3 The man’s work-rate was quite astonishingly low. There was one afternoon when I was proofreading a paper with the window open (despite the noise, it was too hot to work with it closed) and he did literally no work at all. He read the Daily Express from cover to cover; he arranged his sacks of sand into a nice neat line; he sang along to a considerable number of terrible songs. He experimented with different ways he could attach his T-shirt to his person other than actually wearing it. He drank two entire thermos flasks of tea (it was far too hot for tea. Maybe it was Pimms). He did not, at any point, add any bricks to the wall, make any concrete, measure, check or reinforce anything. The most active thing he did all day, in fact, was to ring his friend and bellow, ‘mate! I’m KNACKERED! Yeah, been working on that wall all day! Yeah, I did have a good night. Mate! I was so wasted! I nearly swallowed that umbrella!’ I assume he is referring to one of those teeny-weeny papery umbrellas that decorate the poorer class of cocktails, but really, who knows. It may be a golf umbrella that he took a shine to in the middle of the night, and which (through the coquettish angle at which it placed itself in relation to, say, a picnic bench) indicated to him that attempting to remove it from its base and make it part of his person would be a diverting way to spend twenty minutes. I’m imagining him bloated and cross-looking, jaw bones ominously wobbly, much as a boa constrictor looks mid-marmot. His witless friends might even have stood around him in a rough circle chanting ‘Chug! Chug! Chug!’, checking their watches to see if it was time for him to take his shirt off yet and pouring Morrison’s Basics cider over each other.
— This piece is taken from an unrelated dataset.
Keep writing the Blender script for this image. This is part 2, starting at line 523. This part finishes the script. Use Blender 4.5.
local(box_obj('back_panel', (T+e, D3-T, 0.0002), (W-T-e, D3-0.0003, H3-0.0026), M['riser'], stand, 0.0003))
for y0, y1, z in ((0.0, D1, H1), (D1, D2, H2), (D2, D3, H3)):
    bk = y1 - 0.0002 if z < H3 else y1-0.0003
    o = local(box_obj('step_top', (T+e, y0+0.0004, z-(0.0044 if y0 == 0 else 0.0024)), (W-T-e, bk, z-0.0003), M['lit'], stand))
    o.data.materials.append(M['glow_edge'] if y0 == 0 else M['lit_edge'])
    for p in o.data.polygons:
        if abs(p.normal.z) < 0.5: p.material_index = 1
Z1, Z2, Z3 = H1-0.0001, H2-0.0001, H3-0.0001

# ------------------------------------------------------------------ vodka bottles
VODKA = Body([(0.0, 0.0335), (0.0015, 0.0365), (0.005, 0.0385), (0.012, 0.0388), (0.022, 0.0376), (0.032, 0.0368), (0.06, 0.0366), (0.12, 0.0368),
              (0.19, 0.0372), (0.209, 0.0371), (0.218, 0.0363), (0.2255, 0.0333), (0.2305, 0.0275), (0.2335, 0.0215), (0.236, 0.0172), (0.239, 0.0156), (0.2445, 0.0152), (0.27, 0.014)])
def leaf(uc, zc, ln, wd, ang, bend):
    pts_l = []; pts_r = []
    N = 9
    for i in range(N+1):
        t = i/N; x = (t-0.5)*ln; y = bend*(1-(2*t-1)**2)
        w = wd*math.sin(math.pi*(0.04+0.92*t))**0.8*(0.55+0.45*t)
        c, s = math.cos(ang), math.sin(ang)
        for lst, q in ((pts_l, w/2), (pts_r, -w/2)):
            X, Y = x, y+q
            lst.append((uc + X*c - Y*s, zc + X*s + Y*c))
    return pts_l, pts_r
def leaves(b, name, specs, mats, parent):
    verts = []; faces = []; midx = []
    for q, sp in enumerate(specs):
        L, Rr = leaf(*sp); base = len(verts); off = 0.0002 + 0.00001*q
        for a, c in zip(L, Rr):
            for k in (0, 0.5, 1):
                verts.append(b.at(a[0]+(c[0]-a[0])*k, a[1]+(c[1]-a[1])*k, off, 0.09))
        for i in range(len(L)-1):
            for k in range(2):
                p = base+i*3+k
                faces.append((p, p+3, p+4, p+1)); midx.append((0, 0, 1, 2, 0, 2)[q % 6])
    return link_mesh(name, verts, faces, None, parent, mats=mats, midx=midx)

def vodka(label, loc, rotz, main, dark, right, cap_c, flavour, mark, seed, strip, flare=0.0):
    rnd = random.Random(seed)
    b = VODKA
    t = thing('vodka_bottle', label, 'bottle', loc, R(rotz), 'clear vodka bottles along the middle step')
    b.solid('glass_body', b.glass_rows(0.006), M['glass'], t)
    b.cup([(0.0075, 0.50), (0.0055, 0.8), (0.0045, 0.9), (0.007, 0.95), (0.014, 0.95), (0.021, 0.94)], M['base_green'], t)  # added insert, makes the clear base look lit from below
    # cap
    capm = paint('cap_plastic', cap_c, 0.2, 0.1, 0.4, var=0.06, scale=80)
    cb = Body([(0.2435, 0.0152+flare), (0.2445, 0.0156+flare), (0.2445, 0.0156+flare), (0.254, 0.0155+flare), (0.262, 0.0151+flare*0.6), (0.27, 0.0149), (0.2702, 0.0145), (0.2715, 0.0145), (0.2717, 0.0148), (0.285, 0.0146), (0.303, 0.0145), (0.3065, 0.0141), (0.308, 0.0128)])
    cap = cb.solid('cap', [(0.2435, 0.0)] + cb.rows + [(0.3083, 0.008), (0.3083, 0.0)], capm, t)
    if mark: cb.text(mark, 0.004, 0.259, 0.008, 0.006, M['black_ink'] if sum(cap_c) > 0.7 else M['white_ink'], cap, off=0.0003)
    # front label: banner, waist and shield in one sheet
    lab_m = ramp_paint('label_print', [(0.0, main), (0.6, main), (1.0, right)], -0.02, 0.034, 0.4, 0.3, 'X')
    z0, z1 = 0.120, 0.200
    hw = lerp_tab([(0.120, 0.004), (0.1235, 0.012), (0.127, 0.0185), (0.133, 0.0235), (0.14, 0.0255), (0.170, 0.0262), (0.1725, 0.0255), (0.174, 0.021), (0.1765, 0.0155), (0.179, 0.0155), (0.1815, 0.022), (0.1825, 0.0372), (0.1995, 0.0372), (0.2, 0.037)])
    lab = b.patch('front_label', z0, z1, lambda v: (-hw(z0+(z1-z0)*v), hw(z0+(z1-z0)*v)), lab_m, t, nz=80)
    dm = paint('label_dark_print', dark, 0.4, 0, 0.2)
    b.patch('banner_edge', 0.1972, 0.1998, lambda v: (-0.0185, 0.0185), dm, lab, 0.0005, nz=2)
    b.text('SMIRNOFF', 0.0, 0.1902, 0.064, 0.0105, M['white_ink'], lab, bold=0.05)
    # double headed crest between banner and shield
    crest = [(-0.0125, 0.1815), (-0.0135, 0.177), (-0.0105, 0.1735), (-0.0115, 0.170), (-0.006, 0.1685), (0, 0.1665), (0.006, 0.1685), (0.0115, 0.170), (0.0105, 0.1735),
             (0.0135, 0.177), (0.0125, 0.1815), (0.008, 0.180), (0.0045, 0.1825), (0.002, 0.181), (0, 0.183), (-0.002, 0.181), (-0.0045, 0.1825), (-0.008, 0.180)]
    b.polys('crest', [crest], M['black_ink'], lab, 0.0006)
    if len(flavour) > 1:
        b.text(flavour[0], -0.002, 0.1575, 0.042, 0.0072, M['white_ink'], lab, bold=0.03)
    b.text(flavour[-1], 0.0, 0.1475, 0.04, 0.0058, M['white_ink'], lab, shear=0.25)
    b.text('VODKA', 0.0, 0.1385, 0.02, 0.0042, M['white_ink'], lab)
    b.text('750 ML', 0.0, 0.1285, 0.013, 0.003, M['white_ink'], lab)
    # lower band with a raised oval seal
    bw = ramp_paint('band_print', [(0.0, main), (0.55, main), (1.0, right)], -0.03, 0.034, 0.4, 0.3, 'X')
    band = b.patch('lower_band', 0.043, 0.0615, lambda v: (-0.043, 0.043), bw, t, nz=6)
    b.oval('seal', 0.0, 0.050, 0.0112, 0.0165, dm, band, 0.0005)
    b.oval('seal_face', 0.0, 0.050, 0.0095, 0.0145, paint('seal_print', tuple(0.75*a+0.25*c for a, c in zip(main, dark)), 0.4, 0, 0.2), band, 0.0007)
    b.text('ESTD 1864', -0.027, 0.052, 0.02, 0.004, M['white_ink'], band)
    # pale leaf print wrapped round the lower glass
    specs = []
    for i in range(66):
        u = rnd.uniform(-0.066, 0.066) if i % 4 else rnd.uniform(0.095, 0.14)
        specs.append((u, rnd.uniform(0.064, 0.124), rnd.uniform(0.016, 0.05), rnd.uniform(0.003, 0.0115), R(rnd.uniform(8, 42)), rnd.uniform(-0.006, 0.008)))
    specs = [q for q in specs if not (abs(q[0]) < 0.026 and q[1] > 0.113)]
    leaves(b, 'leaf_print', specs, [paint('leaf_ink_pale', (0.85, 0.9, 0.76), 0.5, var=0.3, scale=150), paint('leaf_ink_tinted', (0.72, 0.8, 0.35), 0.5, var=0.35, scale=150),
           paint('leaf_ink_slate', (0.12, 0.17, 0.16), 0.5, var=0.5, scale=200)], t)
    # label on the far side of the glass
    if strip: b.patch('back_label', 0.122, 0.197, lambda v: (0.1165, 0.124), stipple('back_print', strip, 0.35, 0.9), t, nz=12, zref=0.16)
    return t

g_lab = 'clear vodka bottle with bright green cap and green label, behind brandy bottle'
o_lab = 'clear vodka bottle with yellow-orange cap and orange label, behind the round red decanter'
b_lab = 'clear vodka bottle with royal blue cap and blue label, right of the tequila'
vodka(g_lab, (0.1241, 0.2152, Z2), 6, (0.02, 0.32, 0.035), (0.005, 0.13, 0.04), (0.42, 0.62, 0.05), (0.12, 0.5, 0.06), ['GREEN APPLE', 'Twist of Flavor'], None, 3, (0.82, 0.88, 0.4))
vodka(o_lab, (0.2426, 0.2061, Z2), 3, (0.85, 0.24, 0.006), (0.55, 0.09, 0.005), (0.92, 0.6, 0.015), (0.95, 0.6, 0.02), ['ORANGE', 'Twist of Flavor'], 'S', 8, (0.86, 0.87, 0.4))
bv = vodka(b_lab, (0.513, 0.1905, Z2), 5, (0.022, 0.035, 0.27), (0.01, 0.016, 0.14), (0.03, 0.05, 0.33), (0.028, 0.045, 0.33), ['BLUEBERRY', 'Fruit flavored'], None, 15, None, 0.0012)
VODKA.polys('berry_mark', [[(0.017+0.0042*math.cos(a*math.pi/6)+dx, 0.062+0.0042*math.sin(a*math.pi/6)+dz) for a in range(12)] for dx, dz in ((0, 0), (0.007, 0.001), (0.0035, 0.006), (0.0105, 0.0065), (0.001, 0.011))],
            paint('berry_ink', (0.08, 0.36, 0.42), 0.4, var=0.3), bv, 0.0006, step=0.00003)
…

4 He even attempted the perilous cliff-face that is ‘Ain’t Nobody’ by Chaka Khan. It wasn’t a success.

5 At the time of writing, it is early September and the wall remains unfinished, activity having ceased several weeks ago. The wall is also, disturbingly, two different heights, in that the end nearest the house has a row of little terracotta hats on it, indicating what the finished wall should look like and how tall it should be; the end furthest from the house is significantly higher and has no hats. There is also no space for a gate (I’m pretty sure there used to be a gate). I can’t decide whether it is more likely that he realised one day that it was two feet higher at one end than the other and/or that he had run out of terracotta hats and, overburdened by the evidence of his own incompetence, simply gave up; or that his disgusted partner has thrown both him and his indecently loud radio out, preferring to live in asymmetric quiet.